I answer that, From all we have said, it is clear there can be no accident in God. First, because a subject is compared to its accidents as potentiality to actuality; for a subject is in some sense made actual by its accidents. But there can be no potentiality in God. Secondly, because God is His own existence; and as Boethius says (Hebdom.), although every essence may have something superadded to it, this cannot apply to absolute being: thus a heated substance can have something extraneous to heat added to it, as whiteness, nevertheless absolute heat can have nothing else than heat. Thirdly, because what is essential is prior to what is accidental. Whence as God is absolute primal being, there can be in Him nothing accidental. Neither can He have any essential accidents (as the capability of laughing is an essential accident of man), because such accidents are caused by the constituent principles of the subject. Now there can be nothing caused in God, since He is the first cause. Hence it follows that there is no accident in God.

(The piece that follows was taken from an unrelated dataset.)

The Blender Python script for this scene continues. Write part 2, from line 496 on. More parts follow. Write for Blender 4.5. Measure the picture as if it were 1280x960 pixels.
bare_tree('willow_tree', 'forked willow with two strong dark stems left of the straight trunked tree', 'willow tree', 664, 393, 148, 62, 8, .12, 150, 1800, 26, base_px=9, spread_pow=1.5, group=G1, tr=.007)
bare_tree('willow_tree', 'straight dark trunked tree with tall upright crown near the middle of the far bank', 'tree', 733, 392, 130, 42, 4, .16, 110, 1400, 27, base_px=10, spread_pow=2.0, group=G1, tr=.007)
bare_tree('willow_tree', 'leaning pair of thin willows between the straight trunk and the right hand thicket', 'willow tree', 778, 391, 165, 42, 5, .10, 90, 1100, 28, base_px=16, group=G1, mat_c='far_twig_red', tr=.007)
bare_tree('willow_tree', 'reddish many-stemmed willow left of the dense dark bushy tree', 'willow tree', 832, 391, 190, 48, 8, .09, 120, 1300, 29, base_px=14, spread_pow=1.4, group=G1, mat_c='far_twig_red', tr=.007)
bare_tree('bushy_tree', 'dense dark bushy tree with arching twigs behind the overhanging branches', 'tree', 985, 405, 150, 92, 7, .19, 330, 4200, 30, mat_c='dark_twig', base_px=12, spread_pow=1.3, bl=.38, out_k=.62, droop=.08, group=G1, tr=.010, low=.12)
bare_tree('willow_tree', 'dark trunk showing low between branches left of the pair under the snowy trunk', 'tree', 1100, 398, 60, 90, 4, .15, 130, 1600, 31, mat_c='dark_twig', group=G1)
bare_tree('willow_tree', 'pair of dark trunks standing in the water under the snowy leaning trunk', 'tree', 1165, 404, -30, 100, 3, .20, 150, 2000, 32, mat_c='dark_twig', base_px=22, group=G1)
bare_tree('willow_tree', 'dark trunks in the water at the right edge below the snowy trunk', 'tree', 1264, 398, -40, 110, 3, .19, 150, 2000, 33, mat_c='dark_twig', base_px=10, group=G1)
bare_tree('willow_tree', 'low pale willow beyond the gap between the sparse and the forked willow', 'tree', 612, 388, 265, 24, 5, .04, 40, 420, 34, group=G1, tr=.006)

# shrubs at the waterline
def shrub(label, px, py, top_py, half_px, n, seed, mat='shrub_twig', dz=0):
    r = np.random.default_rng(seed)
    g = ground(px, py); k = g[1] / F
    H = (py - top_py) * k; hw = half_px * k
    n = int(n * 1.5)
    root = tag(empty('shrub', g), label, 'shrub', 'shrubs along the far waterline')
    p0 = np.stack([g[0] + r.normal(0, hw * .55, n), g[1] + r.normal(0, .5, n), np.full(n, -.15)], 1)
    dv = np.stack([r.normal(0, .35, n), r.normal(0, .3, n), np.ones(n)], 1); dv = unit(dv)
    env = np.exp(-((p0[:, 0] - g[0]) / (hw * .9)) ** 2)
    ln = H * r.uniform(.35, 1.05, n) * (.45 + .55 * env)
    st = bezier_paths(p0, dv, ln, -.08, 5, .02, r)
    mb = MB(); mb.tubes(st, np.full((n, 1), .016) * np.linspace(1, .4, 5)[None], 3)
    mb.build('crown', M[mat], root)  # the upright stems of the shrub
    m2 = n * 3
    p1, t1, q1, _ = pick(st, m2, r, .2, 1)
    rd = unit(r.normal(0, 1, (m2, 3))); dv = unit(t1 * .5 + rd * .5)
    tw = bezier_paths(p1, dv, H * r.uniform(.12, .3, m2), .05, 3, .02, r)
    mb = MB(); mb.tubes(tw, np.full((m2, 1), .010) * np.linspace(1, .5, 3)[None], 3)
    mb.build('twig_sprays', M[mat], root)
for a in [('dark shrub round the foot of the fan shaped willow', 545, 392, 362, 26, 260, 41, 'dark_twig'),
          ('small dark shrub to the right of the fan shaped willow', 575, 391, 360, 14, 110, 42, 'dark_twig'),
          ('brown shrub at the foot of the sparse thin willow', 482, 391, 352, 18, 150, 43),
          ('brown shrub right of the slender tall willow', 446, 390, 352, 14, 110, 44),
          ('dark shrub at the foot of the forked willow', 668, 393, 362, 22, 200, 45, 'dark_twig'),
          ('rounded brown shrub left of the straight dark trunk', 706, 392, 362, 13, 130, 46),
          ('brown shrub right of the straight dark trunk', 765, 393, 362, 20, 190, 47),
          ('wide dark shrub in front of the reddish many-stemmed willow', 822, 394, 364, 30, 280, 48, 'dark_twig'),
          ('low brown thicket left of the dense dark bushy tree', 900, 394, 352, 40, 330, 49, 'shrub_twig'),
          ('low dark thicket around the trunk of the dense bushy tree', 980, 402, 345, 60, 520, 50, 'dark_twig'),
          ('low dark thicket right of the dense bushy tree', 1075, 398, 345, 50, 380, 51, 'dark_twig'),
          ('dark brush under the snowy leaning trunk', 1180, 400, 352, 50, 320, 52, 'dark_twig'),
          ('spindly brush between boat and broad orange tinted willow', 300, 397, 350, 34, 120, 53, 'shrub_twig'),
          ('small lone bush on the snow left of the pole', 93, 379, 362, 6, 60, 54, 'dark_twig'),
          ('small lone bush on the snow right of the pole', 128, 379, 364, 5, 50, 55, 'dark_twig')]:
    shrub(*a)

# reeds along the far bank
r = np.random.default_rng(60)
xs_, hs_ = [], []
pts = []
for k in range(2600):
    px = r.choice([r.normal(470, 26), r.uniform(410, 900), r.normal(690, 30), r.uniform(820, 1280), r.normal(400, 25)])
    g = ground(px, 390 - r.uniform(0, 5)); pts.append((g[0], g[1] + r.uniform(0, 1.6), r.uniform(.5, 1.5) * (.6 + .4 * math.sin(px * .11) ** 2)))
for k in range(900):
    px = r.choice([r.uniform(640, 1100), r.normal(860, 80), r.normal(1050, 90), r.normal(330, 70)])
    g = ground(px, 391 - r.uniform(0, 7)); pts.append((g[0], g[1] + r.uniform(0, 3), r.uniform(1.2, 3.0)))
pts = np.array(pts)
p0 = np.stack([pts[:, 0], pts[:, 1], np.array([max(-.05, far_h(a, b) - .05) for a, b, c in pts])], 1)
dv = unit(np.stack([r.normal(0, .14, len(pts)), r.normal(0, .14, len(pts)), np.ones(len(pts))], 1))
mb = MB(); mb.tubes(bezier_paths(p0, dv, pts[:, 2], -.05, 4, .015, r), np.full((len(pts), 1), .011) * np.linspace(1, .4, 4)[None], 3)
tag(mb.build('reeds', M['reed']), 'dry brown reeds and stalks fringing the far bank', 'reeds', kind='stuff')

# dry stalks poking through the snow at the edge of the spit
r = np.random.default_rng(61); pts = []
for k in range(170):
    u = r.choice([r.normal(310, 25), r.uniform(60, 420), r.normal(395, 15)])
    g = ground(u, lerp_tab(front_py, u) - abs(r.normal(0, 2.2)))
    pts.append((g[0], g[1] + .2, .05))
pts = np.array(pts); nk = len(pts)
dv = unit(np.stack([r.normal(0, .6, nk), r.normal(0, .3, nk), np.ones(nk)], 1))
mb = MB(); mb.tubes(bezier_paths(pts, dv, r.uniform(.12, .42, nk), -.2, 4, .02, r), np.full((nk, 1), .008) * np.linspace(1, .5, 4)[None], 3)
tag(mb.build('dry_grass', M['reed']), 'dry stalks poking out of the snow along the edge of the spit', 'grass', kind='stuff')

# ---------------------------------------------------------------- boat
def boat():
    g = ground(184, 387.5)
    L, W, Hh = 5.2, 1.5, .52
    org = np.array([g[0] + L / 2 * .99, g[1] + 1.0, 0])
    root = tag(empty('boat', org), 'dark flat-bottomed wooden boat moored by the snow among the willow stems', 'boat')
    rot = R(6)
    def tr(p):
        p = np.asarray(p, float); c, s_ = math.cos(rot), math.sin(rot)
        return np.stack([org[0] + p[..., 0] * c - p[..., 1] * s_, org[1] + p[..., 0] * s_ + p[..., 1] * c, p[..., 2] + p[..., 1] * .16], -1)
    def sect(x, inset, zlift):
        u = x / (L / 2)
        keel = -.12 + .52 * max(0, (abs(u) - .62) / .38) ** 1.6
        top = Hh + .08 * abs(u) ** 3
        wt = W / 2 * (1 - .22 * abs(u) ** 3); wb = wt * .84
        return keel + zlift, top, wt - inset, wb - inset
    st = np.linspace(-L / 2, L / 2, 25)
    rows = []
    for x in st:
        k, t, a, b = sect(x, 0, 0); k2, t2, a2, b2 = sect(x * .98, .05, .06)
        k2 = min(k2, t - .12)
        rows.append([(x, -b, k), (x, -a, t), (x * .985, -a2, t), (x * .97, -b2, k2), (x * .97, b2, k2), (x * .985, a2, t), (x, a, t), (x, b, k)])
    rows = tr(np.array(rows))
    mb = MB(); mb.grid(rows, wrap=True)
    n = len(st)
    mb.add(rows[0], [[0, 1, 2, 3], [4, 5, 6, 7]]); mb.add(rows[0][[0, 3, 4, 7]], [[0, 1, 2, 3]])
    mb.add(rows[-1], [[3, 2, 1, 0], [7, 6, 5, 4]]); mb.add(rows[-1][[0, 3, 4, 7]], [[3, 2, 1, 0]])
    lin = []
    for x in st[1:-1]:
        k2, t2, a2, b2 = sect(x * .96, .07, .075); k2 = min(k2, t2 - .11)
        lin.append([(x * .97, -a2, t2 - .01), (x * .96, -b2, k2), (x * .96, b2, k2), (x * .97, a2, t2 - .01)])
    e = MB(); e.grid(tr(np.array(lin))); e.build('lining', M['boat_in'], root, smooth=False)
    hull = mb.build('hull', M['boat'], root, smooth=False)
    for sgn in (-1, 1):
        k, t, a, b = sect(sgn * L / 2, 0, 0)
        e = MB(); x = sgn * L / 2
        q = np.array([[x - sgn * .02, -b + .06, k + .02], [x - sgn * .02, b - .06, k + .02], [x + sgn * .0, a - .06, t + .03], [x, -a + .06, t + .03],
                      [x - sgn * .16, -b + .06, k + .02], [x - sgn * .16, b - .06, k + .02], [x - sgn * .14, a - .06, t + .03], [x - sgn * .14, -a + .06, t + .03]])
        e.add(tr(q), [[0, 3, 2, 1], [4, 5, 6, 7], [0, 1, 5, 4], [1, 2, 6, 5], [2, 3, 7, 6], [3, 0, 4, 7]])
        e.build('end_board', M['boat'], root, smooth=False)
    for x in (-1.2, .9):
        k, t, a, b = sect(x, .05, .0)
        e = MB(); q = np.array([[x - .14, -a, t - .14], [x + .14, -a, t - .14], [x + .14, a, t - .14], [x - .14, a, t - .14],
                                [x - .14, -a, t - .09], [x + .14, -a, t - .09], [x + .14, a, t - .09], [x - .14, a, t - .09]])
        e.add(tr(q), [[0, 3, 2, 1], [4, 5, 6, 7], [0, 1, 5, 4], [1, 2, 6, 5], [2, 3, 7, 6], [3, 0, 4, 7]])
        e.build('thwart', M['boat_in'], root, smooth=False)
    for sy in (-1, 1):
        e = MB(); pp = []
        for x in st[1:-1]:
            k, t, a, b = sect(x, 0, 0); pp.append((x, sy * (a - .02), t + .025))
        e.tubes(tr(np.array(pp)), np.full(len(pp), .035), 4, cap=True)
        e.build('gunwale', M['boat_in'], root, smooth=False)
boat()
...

Reply to Objection 1: Virtue and wisdom are not predicated of God and of us univocally. Hence it does not follow that there are accidents in God as there are in us.

Reply to Objection 2: Since substance is prior to its accidents, the principles of accidents are reducible to the principles of the substance as to that which is prior; although God is not first as if contained in the genus of substance; yet He is first in respect to all being, outside of every genus.